If “survive until ’25” has become the mantra for much of the struggling commercial real estate market, many industry leaders nonetheless hope to be looking on the brighter side before the end of 2024.
C-suite executives at CBRE and Cushman & Wakefield updated investors this week on when a recovery might appear and the sectors likely to drive activity.
“Property prices are gradually declining, and we believe this process won’t complete and transaction activity won’t rebound materially until investors are confident that interest rates have peaked and credit becomes readily available,” said Bob Sulentic, chief executive of CBRE, on an analyst call following the company’s third-quarter results. “We now believe this rebound is unlikely to occur until the second half of next year at the earliest.”
Sulentic added: “The biggest thing that has shifted, in our view, is that it’s going to take longer for interest rates to come down. It’s going to take longer for debt, in particular, to become available for commercial real estate transactions. And as a result, transactions are not going to return until the back half of next year, whereas we thought they were going to return late this year or early next year.”
Just as investment deals have dried up, hesitancy in the leasing markets has also been “happening for a while”, said Sulentic. “It has become a little more pronounced, and we think it’s going to go into next year,” he added. “Everybody knows that we don’t have the kind of financial problems we’ve had in prior cycles. But we have a lot of uncertainty, and we have uncertainty around the cost of capital, which causes companies of all types to be careful about their expenditures that would run through their income statement. Of course, the minute that happens, they are cautious about leasing.”

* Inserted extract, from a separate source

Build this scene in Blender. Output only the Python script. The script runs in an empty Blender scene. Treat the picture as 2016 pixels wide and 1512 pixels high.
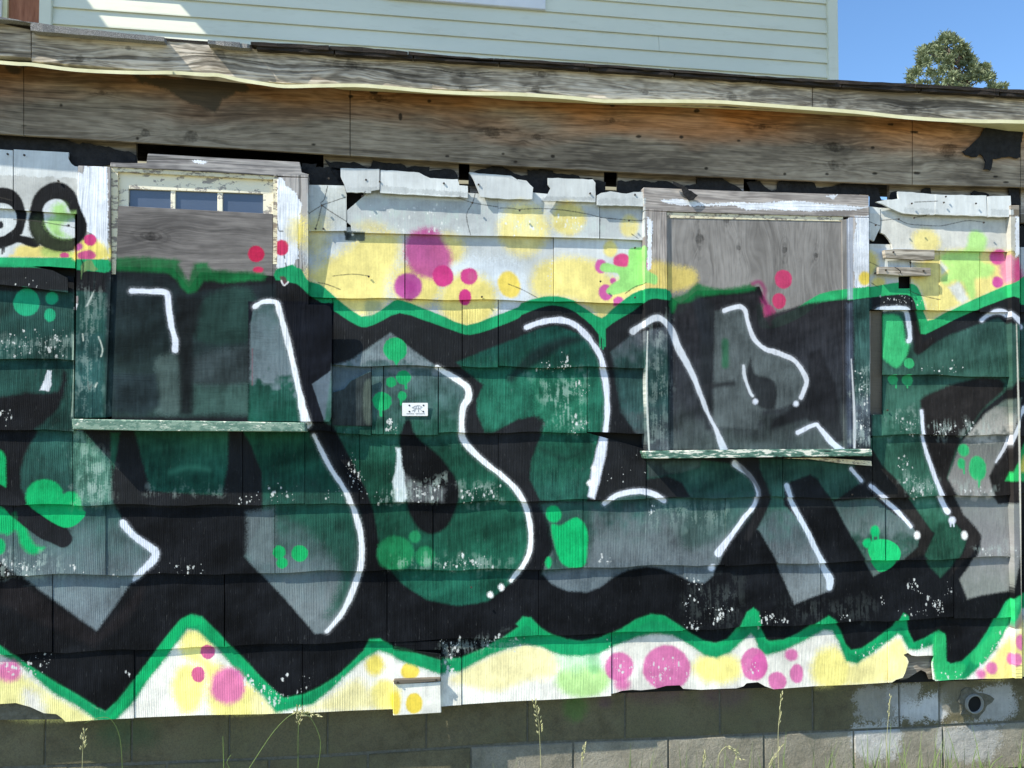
import bpy, bmesh, math, random
import numpy as np
from mathutils import Vector, Matrix
R = math.radians
random.seed(7); rng = np.random.default_rng(11)
sc = bpy.context.scene

# ---------------------------------------------------------------- camera
LENS, SENSOR, YAW, PITCH, SHX, SHY = 28.57, 36.0, R(8.4), R(1.8), 0.0, 0.031
CAM = Vector((-0.473, -3.205, 1.45))
cd = bpy.data.cameras.new("camera"); cam = bpy.data.objects.new("camera", cd)
sc.collection.objects.link(cam); sc.camera = cam
cd.lens = LENS; cd.sensor_width = SENSOR; cd.sensor_fit = 'HORIZONTAL'
cd.shift_x = SHX; cd.shift_y = SHY; cd.clip_start = 0.05; cd.clip_end = 500
cam.location = CAM; cam.rotation_euler = (math.pi/2 + PITCH, 0, -YAW)

# ---------------------------------------------------------------- sky and sun
SUN = Vector((0.90, 0.32, -1.0)).normalized()          # direction the light travels
w = bpy.data.worlds.new("World"); sc.world = w; w.use_nodes = True
nt = w.node_tree; bg = nt.nodes["Background"]
sky = nt.nodes.new("ShaderNodeTexSky"); sky.sky_type = 'NISHITA'; sky.sun_disc = False
sky.sun_elevation = math.asin(-SUN.z)
sky.sun_rotation = math.atan2(-SUN.x, -SUN.y)
sky.air_density = 1.0; sky.dust_density = 0.3; sky.ozone_density = 3.0
hs = nt.nodes.new("ShaderNodeHueSaturation"); hs.inputs["Saturation"].default_value = 1.13
nt.links.new(sky.outputs[0], hs.inputs["Color"]); nt.links.new(hs.outputs[0], bg.inputs[0]); bg.inputs[1].default_value = 0.15
sl = bpy.data.lights.new("sun", 'SUN'); so = bpy.data.objects.new("sun", sl)
sc.collection.objects.link(so); sl.energy = 5.0; sl.angle = R(0.5); sl.color = (1.0, 0.93, 0.79)
so.rotation_euler = SUN.to_track_quat('-Z', 'Y').to_euler(); so.location = (-6, -3, 9)
vs = sc.view_settings
vs.view_transform = 'Standard'; vs.look = 'None'; vs.gamma = 1.0; vs.exposure = 0.70
vs.use_curve_mapping = False

# ---------------------------------------------------------------- pixel -> place
MR = cam.rotation_euler.to_matrix()
def at(px, py, Y=0.0):
    d = MR @ Vector((((px-1008)/2016 + SHX)*SENSOR/LENS, ((756-py)/2016 + SHY)*SENSOR/LENS, -1.0))
    t = (Y - CAM.y)/d.y
    return CAM + d*t
TO = dict(a=(0,0), b=(500,0), c=(1000,0), d=(1496,0), e=(0,280), f=(500,280), g=(1000,280), h=(1496,280),
          i=(0,660), j=(500,660), k=(1000,660), l=(1496,660), m=(0,1030), n=(500,1030), o=(1000,1030), p=(1496,1030))
ZK = 520/2016
def P(s):
    """traced points: a letter picks the sheet they were traced on, then x,y pairs; S = whole picture"""
    out = []; ox = oy = 0; k = 1
    for tok in s.split():
        if ',' not in tok:
            if tok == 'S': ox = oy = 0; k = 1
            else: (ox, oy), k = TO[tok], ZK
        else:
            x, y = tok.split(','); out.append((ox + float(x)*k, oy + float(y)*k))
    return out
def lerp_line(pts, x):
    if x <= pts[0][0]:
        (x0,y0),(x1,y1) = pts[0], pts[1]
    elif x >= pts[-1][0]:
        (x0,y0),(x1,y1) = pts[-2], pts[-1]
    else:
        for (x0,y0),(x1,y1) in zip(pts, pts[1:]):
            if x0 <= x <= x1: break
    return y0 + (y1-y0)*(x-x0)/(x1-x0)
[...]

At Cushman, chief executive Michelle MacKay (pictured) sounded a similar note. “This year, we’ve got a couple of large leases this quarter for occupiers, but we’re also seeing them holding off on decision-making,” she said. “Occupiers have taken a defensive posture this year because of the higher cost of capital, and they have been very careful with expenditures, which obviously impacts their decision-making… What we think is happening is that perhaps some of the weakness that would have been in 2024 is actually getting pulled forward this year.”
In the investment market, MacKay said, there remains “a lot of friction” around pricing. “You clearly have movement of cash flow, flight to quality in the assets as well,” she said. “Some 60% to 65% of the deals we actually see getting done are still in industrial and multi-family. Those are the two sectors that buyers, sellers and lenders have the most confidence in.
“There is strong build-up in capital for opportunistic [deals], there’s a lot of dry powder out there, and investors are getting anxious to deploy it. So we don’t think it’s a matter of ‘is [a rebound] going to happen’. It’s going to happen, but we probably have a couple more months before we really start to see volume in terms of clearing in the stress and distressed markets.”
Once the markets start to show signs of recovery, agents are confident that the pick-up will happen at a clip. Indeed, CBRE is already pointing to 2025 as a potential record year for its business.
“There is a reasonable path to getting back to record,” said chief financial officer Emma Giamartino. “We are not anticipating a sharp recovery, especially not next year, and we don’t require a sharp recovery in 2025 to get to that record level.
“Our resilient lines of business – which include Global Workplace Solutions but also include property management, the recurring elements of our investment management fees, valuations and loan servicing – are $1.6bn [£1.3bn] of [segment operating profit]. So that growing at low double digits over the next two years will create meaningful value. And our transactional lines of business – development, the portion of investment management that is more transactional… loan origination and sales origination – those elements only need to get back to just shy of 2019 levels for us to get to record earnings.”